___ Material for the task ___

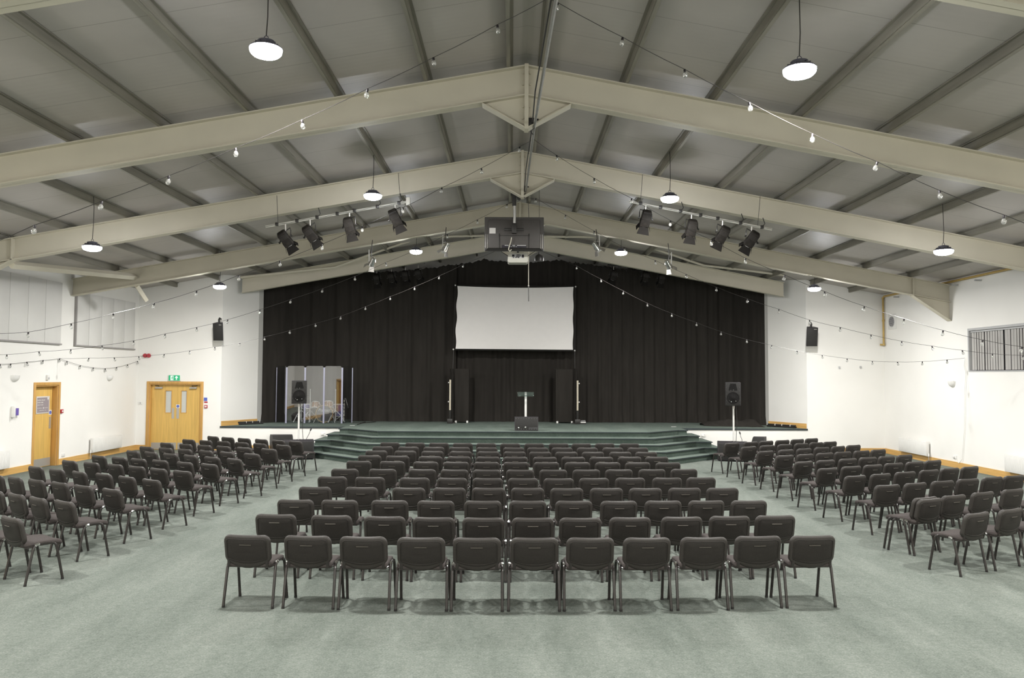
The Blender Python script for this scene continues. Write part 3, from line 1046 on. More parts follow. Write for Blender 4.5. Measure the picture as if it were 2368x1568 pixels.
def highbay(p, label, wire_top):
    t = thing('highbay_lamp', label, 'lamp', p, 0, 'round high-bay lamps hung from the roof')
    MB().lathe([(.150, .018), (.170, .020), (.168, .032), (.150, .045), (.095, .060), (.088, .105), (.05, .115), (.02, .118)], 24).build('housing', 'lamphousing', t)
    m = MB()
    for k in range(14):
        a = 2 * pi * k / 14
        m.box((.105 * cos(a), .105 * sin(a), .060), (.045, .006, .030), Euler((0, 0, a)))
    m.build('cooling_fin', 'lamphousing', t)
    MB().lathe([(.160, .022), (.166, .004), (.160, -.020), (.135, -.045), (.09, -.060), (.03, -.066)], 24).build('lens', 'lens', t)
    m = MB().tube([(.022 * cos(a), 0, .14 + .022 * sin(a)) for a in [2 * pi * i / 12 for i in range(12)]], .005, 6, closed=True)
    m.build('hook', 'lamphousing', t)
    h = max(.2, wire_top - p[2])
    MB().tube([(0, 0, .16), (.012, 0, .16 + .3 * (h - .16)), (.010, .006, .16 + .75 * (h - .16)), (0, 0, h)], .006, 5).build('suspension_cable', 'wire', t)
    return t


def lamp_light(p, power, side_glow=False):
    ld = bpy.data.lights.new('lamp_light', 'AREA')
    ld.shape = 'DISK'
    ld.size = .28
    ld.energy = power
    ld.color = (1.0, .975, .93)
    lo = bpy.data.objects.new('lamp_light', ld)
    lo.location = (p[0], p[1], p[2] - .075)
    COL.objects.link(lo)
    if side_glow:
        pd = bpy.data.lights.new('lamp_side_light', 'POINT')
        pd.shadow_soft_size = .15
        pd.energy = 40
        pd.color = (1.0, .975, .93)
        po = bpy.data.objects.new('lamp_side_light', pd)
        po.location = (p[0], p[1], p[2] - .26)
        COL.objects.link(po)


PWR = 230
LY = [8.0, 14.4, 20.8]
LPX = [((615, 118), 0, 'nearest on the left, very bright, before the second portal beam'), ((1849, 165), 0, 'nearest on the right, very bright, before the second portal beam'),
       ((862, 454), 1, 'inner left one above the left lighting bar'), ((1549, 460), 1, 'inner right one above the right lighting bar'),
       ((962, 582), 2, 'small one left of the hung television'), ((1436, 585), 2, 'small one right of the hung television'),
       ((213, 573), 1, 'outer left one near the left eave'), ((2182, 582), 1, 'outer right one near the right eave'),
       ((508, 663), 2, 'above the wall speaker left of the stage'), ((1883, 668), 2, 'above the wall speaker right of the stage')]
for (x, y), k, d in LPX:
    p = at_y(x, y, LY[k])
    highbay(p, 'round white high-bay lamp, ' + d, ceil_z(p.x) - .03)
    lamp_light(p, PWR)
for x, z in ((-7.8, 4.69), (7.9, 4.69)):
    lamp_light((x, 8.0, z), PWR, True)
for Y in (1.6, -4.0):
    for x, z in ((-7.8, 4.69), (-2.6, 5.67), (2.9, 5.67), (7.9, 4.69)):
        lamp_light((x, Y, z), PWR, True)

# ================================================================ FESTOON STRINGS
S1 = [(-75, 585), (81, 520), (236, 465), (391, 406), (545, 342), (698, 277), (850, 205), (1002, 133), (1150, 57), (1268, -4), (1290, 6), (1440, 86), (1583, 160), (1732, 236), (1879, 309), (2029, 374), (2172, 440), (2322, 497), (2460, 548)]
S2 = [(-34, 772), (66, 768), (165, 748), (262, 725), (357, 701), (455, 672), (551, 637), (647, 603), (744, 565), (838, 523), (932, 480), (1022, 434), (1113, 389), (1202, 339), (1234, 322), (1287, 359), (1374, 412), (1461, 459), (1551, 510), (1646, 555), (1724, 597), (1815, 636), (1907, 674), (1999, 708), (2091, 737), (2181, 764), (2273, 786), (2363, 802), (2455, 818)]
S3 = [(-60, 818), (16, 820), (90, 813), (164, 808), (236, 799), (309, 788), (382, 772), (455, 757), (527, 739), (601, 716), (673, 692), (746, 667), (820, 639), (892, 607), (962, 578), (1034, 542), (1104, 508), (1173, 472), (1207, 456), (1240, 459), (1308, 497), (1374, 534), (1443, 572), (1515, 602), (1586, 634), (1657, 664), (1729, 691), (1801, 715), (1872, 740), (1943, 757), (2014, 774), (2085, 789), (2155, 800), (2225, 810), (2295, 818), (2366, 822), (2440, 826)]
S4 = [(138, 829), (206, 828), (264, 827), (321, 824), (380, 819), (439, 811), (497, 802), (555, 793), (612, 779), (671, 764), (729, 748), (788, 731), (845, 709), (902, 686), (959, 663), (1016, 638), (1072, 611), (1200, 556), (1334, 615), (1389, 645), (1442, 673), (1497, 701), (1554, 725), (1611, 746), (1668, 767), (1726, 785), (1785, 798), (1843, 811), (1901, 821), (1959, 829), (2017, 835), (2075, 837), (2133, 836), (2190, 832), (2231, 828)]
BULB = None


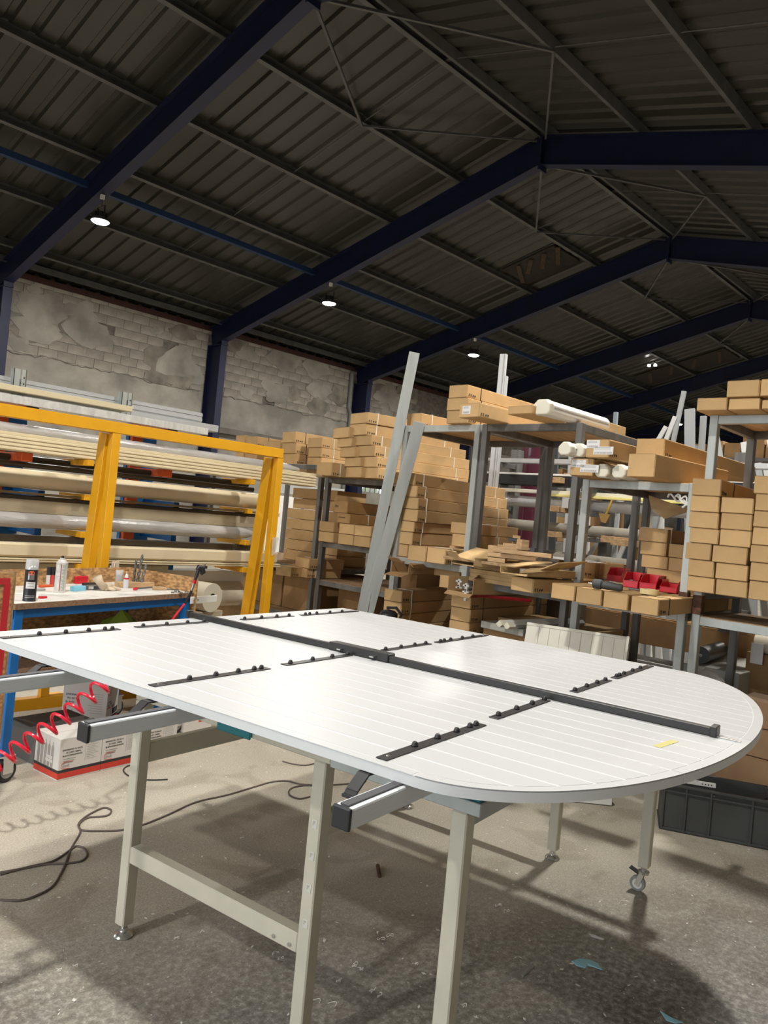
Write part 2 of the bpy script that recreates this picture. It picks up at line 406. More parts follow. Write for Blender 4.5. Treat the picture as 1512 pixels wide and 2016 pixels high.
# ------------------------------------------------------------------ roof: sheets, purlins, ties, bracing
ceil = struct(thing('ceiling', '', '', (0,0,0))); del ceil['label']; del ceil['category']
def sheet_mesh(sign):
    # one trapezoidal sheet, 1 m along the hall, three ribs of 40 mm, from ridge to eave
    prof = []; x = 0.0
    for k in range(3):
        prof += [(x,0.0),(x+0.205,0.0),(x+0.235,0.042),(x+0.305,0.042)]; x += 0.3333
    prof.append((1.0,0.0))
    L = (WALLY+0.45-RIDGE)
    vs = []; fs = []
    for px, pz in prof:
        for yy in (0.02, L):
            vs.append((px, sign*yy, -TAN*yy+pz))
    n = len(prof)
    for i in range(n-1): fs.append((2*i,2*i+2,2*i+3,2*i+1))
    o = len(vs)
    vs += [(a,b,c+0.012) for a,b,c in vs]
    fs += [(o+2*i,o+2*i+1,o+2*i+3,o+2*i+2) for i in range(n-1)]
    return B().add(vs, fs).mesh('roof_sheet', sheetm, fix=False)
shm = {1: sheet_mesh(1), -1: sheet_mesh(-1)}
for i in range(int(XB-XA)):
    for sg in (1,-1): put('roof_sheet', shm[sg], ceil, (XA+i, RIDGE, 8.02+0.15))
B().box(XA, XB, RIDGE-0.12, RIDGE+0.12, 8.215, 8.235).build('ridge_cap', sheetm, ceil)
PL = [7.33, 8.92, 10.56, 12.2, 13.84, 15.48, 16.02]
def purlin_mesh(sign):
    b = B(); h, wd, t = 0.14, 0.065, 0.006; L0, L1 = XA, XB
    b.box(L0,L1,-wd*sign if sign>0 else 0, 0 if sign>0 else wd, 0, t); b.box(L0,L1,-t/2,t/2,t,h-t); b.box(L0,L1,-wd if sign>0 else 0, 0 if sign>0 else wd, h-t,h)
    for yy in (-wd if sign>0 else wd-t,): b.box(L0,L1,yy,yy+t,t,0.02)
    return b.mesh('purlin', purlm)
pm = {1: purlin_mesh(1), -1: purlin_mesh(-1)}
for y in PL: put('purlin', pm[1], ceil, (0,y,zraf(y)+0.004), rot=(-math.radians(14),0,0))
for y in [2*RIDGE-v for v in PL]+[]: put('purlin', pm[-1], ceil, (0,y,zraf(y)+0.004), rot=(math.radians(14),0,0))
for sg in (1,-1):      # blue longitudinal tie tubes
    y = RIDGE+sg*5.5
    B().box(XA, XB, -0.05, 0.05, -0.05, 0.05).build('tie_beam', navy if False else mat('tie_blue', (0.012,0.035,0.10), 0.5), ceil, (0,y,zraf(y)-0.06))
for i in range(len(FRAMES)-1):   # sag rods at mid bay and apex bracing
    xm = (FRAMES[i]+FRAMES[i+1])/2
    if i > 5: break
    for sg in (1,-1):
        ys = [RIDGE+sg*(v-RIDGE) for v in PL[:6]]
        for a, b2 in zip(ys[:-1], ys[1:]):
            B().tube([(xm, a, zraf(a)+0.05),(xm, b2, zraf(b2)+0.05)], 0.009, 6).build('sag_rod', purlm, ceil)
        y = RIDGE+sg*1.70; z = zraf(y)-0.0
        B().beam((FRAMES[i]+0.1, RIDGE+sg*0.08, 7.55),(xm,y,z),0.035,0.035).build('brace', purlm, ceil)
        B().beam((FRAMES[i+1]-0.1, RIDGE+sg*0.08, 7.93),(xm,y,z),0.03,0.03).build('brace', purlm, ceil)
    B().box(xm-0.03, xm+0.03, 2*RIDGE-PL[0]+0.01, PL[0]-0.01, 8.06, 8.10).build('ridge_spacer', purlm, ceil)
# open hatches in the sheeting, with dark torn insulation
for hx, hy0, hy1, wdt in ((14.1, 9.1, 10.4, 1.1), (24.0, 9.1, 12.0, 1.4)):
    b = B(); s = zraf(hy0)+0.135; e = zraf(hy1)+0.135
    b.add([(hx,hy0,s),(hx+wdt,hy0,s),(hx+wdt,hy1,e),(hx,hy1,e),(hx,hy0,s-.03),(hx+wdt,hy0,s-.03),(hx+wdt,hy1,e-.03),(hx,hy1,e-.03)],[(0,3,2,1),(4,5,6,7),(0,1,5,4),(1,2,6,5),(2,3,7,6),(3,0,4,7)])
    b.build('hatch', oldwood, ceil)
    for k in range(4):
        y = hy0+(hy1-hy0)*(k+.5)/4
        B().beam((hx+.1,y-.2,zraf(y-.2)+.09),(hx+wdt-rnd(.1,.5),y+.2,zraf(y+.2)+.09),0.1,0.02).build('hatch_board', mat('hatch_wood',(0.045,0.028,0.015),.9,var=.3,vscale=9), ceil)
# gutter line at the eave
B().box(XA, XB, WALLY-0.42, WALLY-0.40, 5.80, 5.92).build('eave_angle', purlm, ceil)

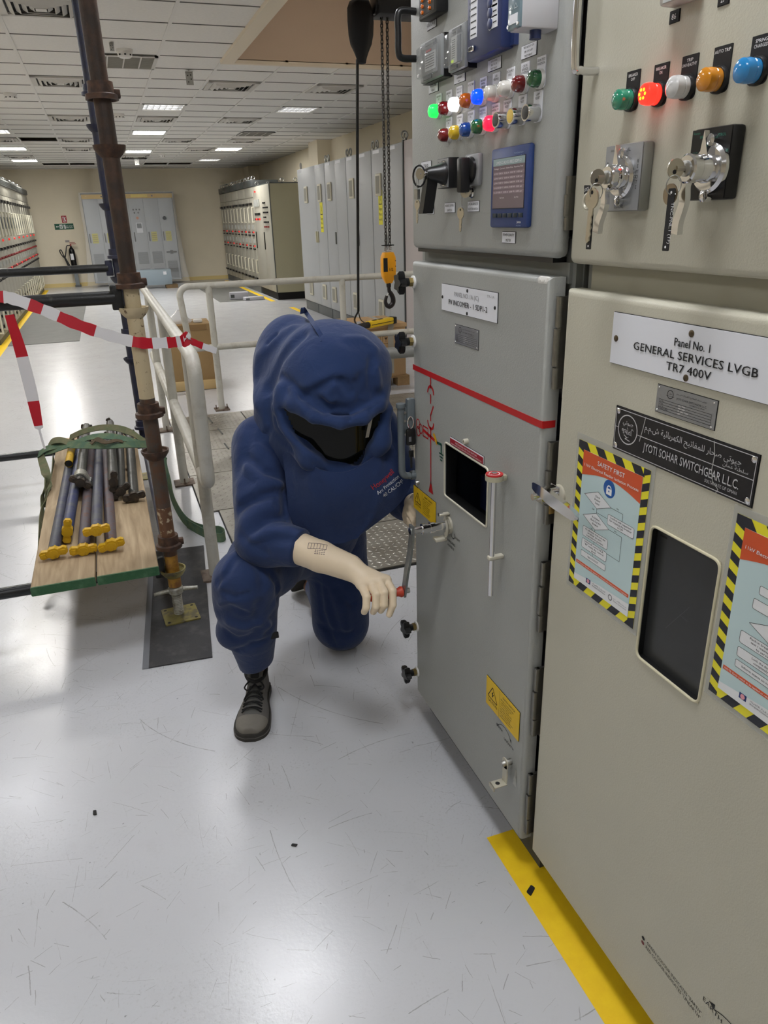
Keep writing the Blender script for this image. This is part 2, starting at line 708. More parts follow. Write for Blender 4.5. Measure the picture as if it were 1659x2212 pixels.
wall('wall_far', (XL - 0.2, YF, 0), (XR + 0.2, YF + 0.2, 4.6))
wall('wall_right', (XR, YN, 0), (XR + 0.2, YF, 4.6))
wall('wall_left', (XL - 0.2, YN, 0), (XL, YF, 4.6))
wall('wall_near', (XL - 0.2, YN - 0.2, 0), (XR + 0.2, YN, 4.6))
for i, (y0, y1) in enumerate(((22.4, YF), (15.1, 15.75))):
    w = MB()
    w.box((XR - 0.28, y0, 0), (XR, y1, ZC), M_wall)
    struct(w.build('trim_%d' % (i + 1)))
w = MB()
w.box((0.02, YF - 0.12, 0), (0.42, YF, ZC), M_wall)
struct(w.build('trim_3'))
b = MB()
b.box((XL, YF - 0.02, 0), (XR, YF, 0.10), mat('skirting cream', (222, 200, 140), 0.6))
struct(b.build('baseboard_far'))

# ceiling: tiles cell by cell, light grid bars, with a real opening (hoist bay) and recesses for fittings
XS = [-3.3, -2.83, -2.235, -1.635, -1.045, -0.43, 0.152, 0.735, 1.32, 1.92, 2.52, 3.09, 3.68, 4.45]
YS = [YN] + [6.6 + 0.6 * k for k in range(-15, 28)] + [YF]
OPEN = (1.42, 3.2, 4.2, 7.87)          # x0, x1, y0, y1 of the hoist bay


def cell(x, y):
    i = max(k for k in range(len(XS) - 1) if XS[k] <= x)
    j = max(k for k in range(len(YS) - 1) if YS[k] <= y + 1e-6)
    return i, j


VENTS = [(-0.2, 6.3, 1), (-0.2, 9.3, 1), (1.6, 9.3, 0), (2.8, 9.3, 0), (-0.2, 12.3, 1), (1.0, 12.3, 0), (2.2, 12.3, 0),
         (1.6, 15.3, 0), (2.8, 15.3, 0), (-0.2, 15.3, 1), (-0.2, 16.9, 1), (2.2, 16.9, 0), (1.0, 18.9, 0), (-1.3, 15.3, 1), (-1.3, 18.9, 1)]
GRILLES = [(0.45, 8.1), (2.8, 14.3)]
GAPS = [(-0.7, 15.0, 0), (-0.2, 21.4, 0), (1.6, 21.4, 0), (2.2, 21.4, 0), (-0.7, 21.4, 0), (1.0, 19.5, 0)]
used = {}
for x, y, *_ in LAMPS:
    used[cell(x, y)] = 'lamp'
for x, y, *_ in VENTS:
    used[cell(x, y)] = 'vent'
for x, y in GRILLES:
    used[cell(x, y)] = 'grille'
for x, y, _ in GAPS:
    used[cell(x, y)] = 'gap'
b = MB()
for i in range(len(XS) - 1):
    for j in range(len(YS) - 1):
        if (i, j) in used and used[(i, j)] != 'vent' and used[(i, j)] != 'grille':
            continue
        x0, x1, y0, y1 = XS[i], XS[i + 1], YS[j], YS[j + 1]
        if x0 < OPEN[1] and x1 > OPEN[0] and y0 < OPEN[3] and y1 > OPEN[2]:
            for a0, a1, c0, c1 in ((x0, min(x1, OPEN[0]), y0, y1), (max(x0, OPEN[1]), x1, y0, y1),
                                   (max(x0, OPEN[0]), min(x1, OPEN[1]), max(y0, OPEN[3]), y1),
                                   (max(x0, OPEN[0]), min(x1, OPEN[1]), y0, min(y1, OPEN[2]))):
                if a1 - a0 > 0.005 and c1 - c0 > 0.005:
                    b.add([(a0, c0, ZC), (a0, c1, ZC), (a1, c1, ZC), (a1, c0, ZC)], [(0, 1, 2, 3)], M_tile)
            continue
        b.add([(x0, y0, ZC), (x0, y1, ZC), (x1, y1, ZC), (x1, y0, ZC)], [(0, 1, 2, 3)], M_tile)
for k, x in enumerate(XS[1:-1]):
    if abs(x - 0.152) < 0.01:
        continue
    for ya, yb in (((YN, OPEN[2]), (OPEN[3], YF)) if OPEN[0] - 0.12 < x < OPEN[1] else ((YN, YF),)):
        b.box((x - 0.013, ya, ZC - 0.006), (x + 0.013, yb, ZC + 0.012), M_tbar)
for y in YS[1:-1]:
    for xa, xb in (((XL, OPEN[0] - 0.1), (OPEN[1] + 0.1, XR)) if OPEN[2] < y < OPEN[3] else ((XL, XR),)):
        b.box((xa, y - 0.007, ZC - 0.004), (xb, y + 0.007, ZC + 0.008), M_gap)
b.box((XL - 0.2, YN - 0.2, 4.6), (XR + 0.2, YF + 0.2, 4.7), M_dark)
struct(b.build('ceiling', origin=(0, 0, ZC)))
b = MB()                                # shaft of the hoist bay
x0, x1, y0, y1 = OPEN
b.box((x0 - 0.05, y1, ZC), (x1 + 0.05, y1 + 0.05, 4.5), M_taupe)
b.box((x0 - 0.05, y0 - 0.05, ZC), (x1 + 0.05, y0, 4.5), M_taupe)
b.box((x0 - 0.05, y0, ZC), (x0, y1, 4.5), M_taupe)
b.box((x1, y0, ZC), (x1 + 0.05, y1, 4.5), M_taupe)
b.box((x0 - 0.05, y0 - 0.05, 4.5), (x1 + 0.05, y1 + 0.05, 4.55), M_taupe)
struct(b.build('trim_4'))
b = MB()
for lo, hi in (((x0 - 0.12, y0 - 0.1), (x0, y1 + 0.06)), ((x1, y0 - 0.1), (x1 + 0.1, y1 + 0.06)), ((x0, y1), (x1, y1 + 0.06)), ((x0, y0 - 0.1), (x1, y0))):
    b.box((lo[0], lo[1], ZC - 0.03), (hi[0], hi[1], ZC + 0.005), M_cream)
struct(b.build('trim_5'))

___

### What to produce
Go through the entries above and copy every line containing "pixels".

### Output of the exercise
The Blender Python script for this scene continues. Write part 3, from line 1046 on. More parts follow. Write for Blender 4.5. Measure the picture as if it were 2368x1568 pixels.
Write part 2 of the bpy script that recreates this picture. It picks up at line 406. More parts follow. Write for Blender 4.5. Treat the picture as 1512 pixels wide and 2016 pixels high.
Keep writing the Blender script for this image. This is part 2, starting at line 708. More parts follow. Write for Blender 4.5. Measure the picture as if it were 1659x2212 pixels.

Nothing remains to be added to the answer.